__Supplied records__
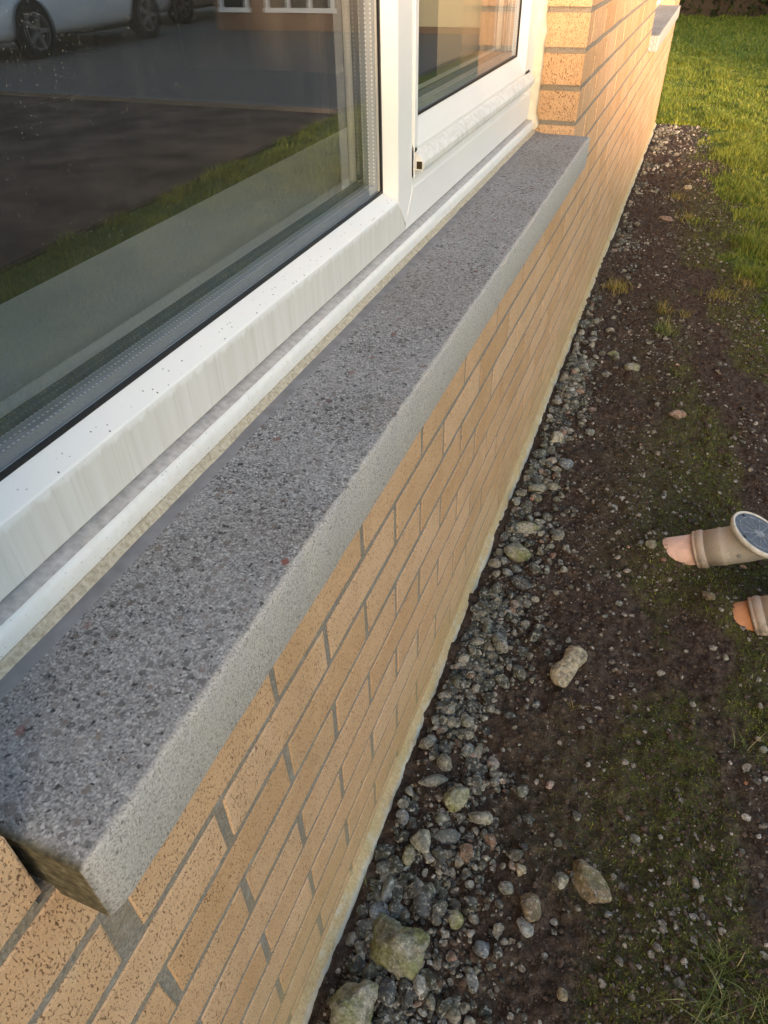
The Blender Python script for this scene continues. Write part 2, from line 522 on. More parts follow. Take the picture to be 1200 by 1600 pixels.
M = dict(
    brick=m_brick(), mortar=m_mortar(), plinth=m_plinth(), sill=m_sill(),
    upvc=m_upvc(), rail=m_upvc('streaked_white_upvc', 0, True), dirty=m_upvc('grimy_white_upvc', .55),
    cill=m_upvc('weathered_white_upvc', .30, False, (.50, .46, .40)),
    groove=flat('dirty_grey_upvc', (.45, .435, .43), .6, var=.2, scale=160),
    caulk=m_caulk(),
    caulk_white=flat('cream_caulk', (.66, .60, .48), .75, var=.12, scale=60),
    sealant=flat('grey_sealant', (.19, .19, .205), .7, var=.18, scale=60),
    end_shade=flat('hollow_shade', (.05, .035, .02), .9, .1),  # shade colour for the end of the drip bar
    black=flat('black_rubber', (.012, .012, .013), .45, .4),
    glass=m_glass('dusty_window_glass', True), glass_in=m_glass('window_glass'),
    spacer=m_spacer(),
    plaster=flat('cream_plaster', (.55, .47, .34), .85, .2, scale=5),
    board=flat('white_window_board', (.62, .63, .63), .4, .4, scale=4),
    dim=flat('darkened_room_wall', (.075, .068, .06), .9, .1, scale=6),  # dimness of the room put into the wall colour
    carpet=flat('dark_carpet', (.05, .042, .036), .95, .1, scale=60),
    roof=flat('dark_roof_tile', (.10, .075, .06), .85, scale=20),
    ground=m_ground(),
    grey_stone=m_stone('grey_stone', [(0, (.08, .085, .09)), (.25, (.18, .185, .19)), (.5, (.27, .265, .24)), (.7, (.16, .18, .195)), (.82, (.36, .34, .29)), (.93, (.26, .21, .16)), (1, (.28, .16, .115))], .18),
    dark_stone=m_stone('dark_gravel', [(0, (.025, .027, .03)), (.35, (.07, .073, .076)), (.55, (.12, .115, .10)), (.68, (.21, .185, .15)), (.84, (.29, .27, .23)), (.95, (.42, .40, .37)), (1, (.28, .13, .085))], .10),
    grit=m_stone('pale_grit', [(0, (.10, .09, .08)), (.3, (.20, .17, .14)), (.6, (.28, .24, .19)), (.85, (.38, .34, .29)), (.95, (.48, .45, .42)), (1, (.40, .16, .08))], 0),
    mossy=m_stone('mossy_stone', [(0, (.24, .23, .18)), (.5, (.30, .285, .23)), (1, (.34, .32, .26))], .6),
    tan=m_stone('tan_sandstone', [(0, (.44, .35, .22)), (1, (.54, .45, .31))], .05),
    brown_stone=m_stone('brown_stone', [(0, (.20, .14, .085)), (1, (.30, .22, .14))], .25),
    blue_stone=m_stone('blue_grey_stone', [(0, (.15, .17, .19)), (1, (.25, .27, .29))], 0),
    pale_stone=m_stone('pale_stone', [(0, (.34, .32, .25)), (1, (.44, .41, .34))], .25),
    red_stone=m_stone('reddish_stone', [(0, (.30, .17, .11)), (1, (.36, .23, .17))], 0),
    slate=m_stone('slate_grey_stone', [(0, (.075, .08, .085)), (1, (.12, .12, .12))], 0),
    lawn=m_blade('lawn_grass', [(0, (.09, .135, .02)), (.4, (.165, .225, .028)), (.8, (.26, .30, .04)), (1, (.38, .33, .09))]),
    straw=m_blade('yellowed_grass', [(0, (.12, .13, .03)), (.4, (.28, .23, .06)), (.8, (.42, .30, .09)), (1, (.5, .38, .16))]),
    tuft=m_blade('green_grass', [(0, (.10, .135, .04)), (.5, (.18, .22, .065)), (.8, (.34, .33, .13)), (1, (.50, .43, .22))]),
    mossblade=m_blade('moss_green', [(0, (.06, .065, .018)), (.6, (.14, .16, .034)), (1, (.29, .31, .06))]),
    leaf=m_blade('hedge_leaf', [(0, (.015, .025, .008)), (.6, (.035, .055, .015)), (1, (.07, .09, .025))]),
    bark=flat('bark', (.07, .05, .035), .9),
    tarmac=flat('tarmac', (.115, .105, .095), .9, .2, var=.3, scale=150),
    bed=flat('dark_soil', (.085, .062, .048), .95, .1, var=.6, scale=2.5),
    kerb=flat('kerb_concrete', (.13, .12, .11), .9),
    carpaint=flat('white_car_paint', (.84, .85, .87), .22, .5, var=.02),
    carglass=flat('car_glass', (.02, .022, .025), .08, .6),
    tyre=flat('tyre_rubber', (.022, .022, .023), .8),
    rim=flat('alloy_rim', (.35, .35, .36), .35, .5, .6),
    lamp=flat('headlamp', (.35, .37, .38), .12, .6),
    nbrick=flat('brown_brick', (.22, .13, .085), .9, var=.3, scale=40),
    cream=flat('cream_render', (.66, .54, .33), .9, var=.05),
    clay=flat('terracotta_plastic', (.46, .20, .085), .55, .4, var=.15, scale=40),
)


# ------------------------------------------------------------------ the ground
def lawn_mask(x, y):
    xb = np.interp(y, [-50, 2.4, 3.2, 4.2, 5.2, 6.4, 6.9, 7.3], [.98, .95, .74, .60, .50, .44, .30, -9])
    nz = (fbm(x * 5, y * 3.2, 31, 5) - .5) * .62
    m = sstep(-.10, .10, x - xb + nz)
    m = np.where((y > 7.05 + (fbm(x * 3, y * 3, 5) - .5) * .5), 1.0, m)
    return m


def moss_mask(x, y):
    a = fbm(x * 4.2, y * 2.6, 71, 4)
    r = sstep(.14, .55, x)
    g = sstep(.30, .60, x) * sstep(2.4, .7, y) * .07
    return np.clip(sstep(.42, .56, a + g + (r - .6) * .18) * r, 0, 1)


def ground_h(x, y):
    h = (fbm(x * 7, y * 7, 11, 3) - .5) * .022 + (fbm(x * 30, y * 30, 12, 3) - .5) * .022 + (fbm(x * 95, y * 95, 13, 2) - .5) * .010
    near = sstep(14, 5, np.abs(y)) * sstep(3.0, 1.5, np.abs(x))
    calm = np.exp(-(((x - .46) / .09) ** 2 + ((y - 1.49) / .08) ** 2)) + np.exp(-(((x - .60) / .09) ** 2 + ((y - 1.315) / .08) ** 2))
    h = h * near * (1 - .85 * np.clip(calm, 0, 1))
    h = h + .03 * np.exp(-(((x - .425) / .05) ** 2 + ((y - 1.49) / .06) ** 2))
    h = h + .03 * np.exp(-(((x - .575) / .05) ** 2 + ((y - 1.315) / .06) ** 2))
    return h - .004


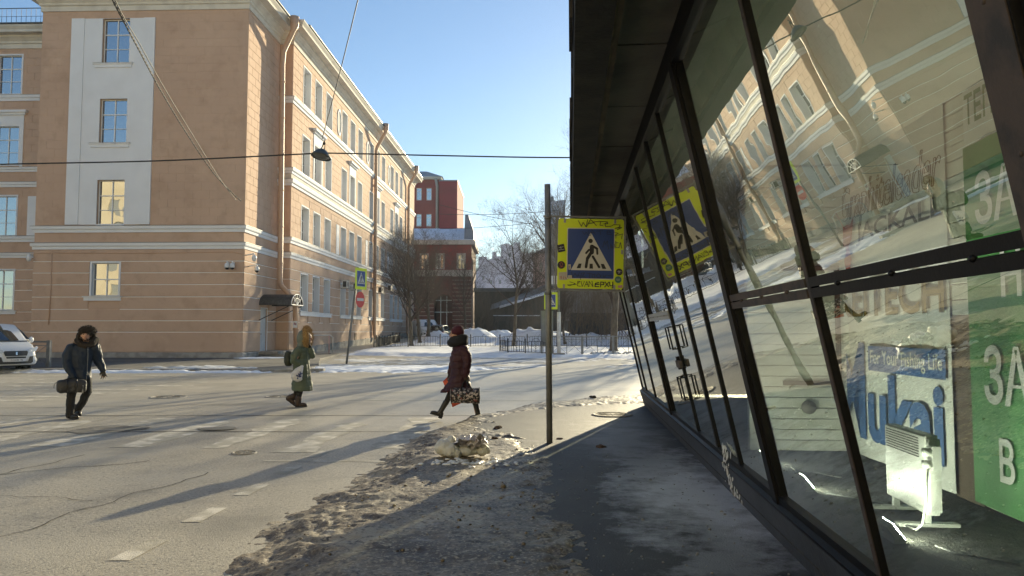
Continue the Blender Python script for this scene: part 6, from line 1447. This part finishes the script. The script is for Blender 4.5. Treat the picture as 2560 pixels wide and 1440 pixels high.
q.build('strap', BLT, g); q = MB(M); q.tube([P(740, 800, -.17), P(700, 840, -.18), P(693, 890, -.18)], .007, 5); q.tube([P(1005, 860, -.27), P(1000, 960, -.25)], .012, 5); q.build('strap_end', mat('buckle_grey', (.3, .3, .3), .4), g)

# --- woman in long olive parka
t, M = person(748, 1017, 'woman in long olive parka with fur hood holding a hand to her face')
P = lambda x, y, d=0.0: Vector(((x - 330) * .00186, d, (1050 - y) * .00186))
fd = Vector((.92, -.35, -.05)); hc_ = P(405, 258, 0)
b = MB(); head(b, hc_, fd, .098); b.tube([P(385, 300), P(365, 385)], [.05, .06], 10)
b.rings([(P(345, 0).x, 0, P(0, 370).z, .11, .15), (P(335, 0).x, 0, P(0, 480).z, .12, .15), (P(330, 0).x, 0, P(0, 600).z, .11, .13), (P(330, 0).x, 0, P(0, 700).z, .13, .16)], 14)
limb(b, [P(330, 390, -.17), P(275, 510, -.20), P(345, 560, -.17)], [.055, .042, .03]); limb(b, [P(370, 390, .14), P(455, 470, .05), P(440, 365, -.06)], [.055, .042, .03])
limb(b, [P(320, 700, .07), P(305, 850, .07), P(270, 985, .06)], [.06, .04, .03]); limb(b, [P(345, 700, -.07), P(335, 860, -.07), P(325, 990, -.07)], [.06, .04, .03])
hand(b, P(440, 368, -.06), (-.12, -.05, 1), (.9, -.3, 0), .155, 1.0, .1, 1.0, 1); hand(b, P(345, 560, -.17), (.4, 0, -1), (0, -1, 0), .155, .9, .1, 1.0, -1)
bd = skinned(M, b, .0085, 'body', SKIN, t); face_parts(M, hc_, fd, bd, .098)
b = MB()
b.rings([(P(372, 0).x, 0, P(0, 335).z, .09, .10), (P(352, 0).x, 0, P(0, 375).z, .145, .19), (P(345, 0).x, 0, P(0, 450).z, .175, .215), (P(345, 0).x, 0, P(0, 570).z, .175, .21), (P(350, 0).x, 0, P(0, 700).z, .195, .225), (P(358, 0).x, 0, P(0, 800).z, .215, .235), (P(362, 0).x, 0, P(0, 868).z, .222, .24)], 22)
limb(b, [P(315, 395, -.19), P(262, 455, -.22), P(262, 515, -.23), P(305, 545, -.21), P(350, 558, -.18)], [.085, .085, .08, .072, .062]); limb(b, [P(385, 395, .15), P(440, 455, .10), P(462, 462, .04), P(452, 410, -.03), P(442, 385, -.06)], [.085, .08, .075, .064, .056])
ct = skinned(M, b, .013, 'parka', OLIV, t, 3, .013, .010)
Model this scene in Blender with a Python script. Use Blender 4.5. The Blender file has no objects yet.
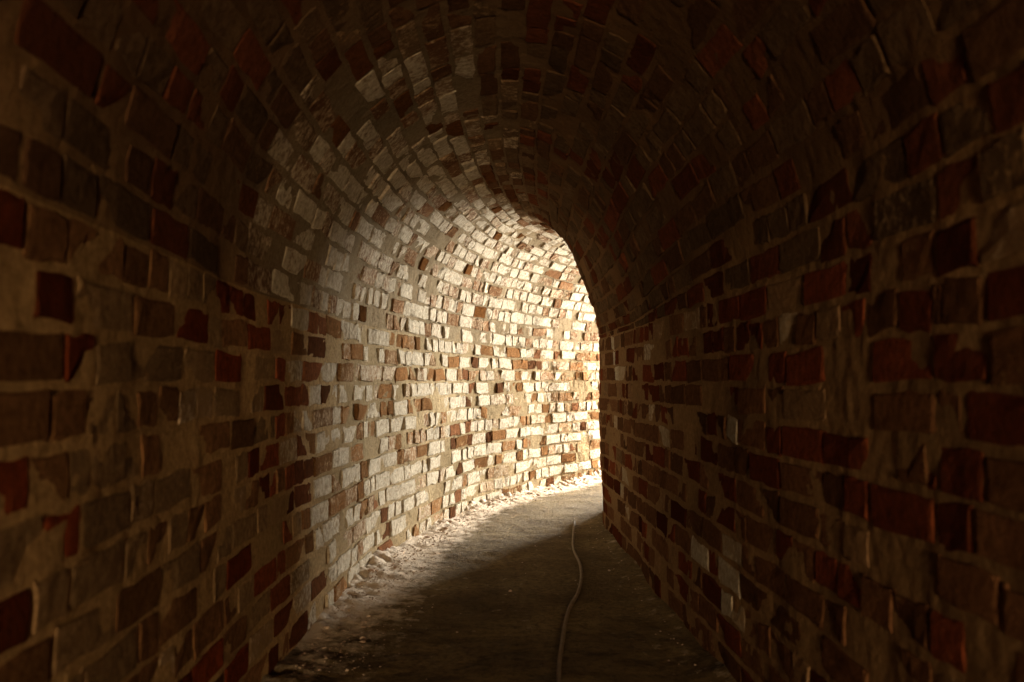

__Short task__
Check each line of the entries above for the word "from". List the ones that have it.

__Written solution__
The Blender Python script for this scene continues. Write part 2, from line 522 on. More parts follow. Take the picture to be 1200 by 1600 pixels.
Continue the Blender Python script for this scene: part 6, from line 1447. This part finishes the script. The script is for Blender 4.5. Treat the picture as 2560 pixels wide and 1440 pixels high.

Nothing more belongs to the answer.